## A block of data
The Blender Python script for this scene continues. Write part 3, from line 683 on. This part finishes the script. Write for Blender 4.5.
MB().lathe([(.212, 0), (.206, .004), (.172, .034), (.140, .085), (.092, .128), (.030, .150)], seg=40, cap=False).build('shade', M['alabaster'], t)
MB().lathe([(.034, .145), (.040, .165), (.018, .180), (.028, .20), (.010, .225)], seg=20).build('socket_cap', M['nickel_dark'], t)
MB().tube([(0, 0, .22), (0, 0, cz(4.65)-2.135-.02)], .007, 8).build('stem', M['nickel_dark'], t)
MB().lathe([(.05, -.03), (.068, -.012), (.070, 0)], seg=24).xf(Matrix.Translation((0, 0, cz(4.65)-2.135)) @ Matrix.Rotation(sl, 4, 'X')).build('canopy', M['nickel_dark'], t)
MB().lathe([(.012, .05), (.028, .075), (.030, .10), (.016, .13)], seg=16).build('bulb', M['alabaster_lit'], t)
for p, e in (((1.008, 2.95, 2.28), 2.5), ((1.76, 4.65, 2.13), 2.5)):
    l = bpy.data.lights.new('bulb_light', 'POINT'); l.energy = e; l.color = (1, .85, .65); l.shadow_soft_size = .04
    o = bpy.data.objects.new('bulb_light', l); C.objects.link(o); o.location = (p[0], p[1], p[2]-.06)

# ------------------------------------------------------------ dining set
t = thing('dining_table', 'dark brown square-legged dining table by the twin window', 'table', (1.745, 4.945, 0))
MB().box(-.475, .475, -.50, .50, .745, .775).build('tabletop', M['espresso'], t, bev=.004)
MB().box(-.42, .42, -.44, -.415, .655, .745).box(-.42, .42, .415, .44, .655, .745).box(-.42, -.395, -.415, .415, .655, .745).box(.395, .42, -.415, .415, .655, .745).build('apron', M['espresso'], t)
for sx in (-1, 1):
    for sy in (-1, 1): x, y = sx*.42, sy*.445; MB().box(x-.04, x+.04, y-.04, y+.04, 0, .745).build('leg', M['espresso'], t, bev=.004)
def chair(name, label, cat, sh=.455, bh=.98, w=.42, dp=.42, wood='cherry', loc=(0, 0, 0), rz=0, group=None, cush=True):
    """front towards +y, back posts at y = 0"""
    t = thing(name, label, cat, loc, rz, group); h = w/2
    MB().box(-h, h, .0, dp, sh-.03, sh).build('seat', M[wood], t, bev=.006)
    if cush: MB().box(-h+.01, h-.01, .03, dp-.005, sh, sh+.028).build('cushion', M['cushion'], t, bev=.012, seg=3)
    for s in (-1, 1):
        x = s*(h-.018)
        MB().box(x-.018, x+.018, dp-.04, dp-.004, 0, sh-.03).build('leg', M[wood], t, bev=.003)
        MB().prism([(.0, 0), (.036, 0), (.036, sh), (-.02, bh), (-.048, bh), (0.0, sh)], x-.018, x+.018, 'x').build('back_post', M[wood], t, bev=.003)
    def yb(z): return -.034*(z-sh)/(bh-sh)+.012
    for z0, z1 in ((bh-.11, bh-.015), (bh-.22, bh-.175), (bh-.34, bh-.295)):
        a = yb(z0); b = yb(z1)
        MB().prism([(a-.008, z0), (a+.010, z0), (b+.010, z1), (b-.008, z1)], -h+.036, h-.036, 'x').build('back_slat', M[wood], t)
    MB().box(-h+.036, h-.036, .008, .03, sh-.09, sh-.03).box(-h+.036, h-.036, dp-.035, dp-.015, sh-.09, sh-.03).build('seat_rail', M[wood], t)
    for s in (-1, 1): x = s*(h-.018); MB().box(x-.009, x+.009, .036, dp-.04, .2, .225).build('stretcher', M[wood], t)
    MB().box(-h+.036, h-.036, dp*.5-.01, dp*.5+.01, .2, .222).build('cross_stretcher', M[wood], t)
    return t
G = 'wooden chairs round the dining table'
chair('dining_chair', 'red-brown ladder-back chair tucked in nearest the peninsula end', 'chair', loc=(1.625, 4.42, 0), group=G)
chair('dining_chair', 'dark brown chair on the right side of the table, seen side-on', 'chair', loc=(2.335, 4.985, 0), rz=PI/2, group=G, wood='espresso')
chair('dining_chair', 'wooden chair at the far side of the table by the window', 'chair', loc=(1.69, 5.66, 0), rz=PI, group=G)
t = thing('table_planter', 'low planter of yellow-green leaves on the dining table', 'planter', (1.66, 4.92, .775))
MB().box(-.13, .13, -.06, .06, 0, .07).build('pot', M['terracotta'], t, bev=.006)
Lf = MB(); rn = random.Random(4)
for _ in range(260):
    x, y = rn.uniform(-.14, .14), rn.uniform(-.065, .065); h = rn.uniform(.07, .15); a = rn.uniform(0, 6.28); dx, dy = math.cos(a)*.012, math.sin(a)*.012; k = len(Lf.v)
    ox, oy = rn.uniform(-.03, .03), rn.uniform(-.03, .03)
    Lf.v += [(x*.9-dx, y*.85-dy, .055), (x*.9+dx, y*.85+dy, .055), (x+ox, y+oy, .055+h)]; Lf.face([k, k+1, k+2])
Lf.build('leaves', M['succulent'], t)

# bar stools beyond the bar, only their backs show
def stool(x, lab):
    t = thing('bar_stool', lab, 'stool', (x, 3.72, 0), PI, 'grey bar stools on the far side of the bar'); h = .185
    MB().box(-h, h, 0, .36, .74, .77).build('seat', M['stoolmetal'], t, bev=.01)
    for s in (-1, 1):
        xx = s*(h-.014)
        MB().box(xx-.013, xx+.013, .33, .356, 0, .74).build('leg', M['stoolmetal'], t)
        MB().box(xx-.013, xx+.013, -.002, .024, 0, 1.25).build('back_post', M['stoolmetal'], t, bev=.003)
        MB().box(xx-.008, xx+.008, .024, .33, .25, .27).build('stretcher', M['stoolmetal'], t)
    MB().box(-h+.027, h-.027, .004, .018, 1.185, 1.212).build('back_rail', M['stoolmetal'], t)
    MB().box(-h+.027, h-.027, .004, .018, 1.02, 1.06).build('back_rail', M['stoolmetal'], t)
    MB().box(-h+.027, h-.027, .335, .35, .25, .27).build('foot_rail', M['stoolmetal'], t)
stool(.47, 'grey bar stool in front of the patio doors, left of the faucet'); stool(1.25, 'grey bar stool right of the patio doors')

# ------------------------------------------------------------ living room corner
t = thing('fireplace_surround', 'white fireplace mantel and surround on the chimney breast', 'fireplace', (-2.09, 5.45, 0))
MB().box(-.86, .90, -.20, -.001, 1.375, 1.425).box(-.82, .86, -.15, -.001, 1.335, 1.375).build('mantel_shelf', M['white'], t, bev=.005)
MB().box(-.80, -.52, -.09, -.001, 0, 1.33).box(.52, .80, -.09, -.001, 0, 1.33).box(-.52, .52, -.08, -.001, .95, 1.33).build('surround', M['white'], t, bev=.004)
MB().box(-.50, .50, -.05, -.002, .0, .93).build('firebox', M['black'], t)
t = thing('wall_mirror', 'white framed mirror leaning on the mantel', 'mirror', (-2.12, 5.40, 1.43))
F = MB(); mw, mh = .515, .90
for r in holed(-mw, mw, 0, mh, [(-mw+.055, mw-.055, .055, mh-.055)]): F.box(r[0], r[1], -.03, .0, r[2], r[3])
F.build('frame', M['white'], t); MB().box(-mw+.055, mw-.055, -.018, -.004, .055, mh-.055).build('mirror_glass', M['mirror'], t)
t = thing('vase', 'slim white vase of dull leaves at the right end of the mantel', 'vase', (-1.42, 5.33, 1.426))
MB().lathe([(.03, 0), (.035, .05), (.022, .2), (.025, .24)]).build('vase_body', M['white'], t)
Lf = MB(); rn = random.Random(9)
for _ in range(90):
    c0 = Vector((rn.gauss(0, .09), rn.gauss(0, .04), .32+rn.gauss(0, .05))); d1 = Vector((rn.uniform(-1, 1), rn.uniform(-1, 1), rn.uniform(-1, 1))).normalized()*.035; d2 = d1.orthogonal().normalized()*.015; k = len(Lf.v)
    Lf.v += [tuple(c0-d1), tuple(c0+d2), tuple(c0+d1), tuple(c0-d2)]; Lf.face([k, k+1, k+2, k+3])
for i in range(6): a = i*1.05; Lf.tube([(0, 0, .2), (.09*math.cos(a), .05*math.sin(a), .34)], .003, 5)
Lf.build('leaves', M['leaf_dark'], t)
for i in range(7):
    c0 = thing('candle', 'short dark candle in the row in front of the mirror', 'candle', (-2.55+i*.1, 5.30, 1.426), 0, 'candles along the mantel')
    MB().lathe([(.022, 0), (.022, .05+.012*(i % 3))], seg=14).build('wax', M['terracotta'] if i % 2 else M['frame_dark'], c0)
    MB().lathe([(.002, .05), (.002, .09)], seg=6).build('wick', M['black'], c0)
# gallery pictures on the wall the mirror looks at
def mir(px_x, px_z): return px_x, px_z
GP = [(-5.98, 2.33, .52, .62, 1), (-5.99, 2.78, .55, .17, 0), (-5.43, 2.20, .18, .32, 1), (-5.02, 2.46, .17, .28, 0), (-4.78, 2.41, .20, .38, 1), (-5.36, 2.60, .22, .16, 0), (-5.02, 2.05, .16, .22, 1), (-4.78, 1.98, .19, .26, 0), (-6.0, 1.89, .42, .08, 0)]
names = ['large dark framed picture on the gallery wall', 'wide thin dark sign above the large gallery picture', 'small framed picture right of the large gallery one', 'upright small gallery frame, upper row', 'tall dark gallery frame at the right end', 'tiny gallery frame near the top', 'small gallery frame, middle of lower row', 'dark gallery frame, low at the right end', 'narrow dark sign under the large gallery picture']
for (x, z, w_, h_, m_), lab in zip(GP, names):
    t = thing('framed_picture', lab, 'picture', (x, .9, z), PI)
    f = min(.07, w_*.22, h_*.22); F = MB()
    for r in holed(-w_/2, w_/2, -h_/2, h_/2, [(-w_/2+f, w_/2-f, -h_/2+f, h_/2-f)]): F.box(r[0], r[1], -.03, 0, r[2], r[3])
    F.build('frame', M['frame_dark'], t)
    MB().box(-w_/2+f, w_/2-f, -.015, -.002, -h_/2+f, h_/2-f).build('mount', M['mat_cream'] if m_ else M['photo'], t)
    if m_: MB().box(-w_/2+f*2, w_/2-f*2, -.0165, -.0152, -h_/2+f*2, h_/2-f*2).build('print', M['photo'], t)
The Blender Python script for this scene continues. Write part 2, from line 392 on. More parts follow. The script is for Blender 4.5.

## What to work on
Repeat the entries above exactly, beginning at their first line and ending with the line that contains "o = bpy.data.objects.new('bulb_light', l);", with nothing added.

## Response to this exercise
The Blender Python script for this scene continues. Write part 3, from line 683 on. This part finishes the script. Write for Blender 4.5.
MB().lathe([(.212, 0), (.206, .004), (.172, .034), (.140, .085), (.092, .128), (.030, .150)], seg=40, cap=False).build('shade', M['alabaster'], t)
MB().lathe([(.034, .145), (.040, .165), (.018, .180), (.028, .20), (.010, .225)], seg=20).build('socket_cap', M['nickel_dark'], t)
MB().tube([(0, 0, .22), (0, 0, cz(4.65)-2.135-.02)], .007, 8).build('stem', M['nickel_dark'], t)
MB().lathe([(.05, -.03), (.068, -.012), (.070, 0)], seg=24).xf(Matrix.Translation((0, 0, cz(4.65)-2.135)) @ Matrix.Rotation(sl, 4, 'X')).build('canopy', M['nickel_dark'], t)
MB().lathe([(.012, .05), (.028, .075), (.030, .10), (.016, .13)], seg=16).build('bulb', M['alabaster_lit'], t)
for p, e in (((1.008, 2.95, 2.28), 2.5), ((1.76, 4.65, 2.13), 2.5)):
    l = bpy.data.lights.new('bulb_light', 'POINT'); l.energy = e; l.color = (1, .85, .65); l.shadow_soft_size = .04
    o = bpy.data.objects.new('bulb_light', l); C.objects.link(o); o.location = (p[0], p[1], p[2]-.06)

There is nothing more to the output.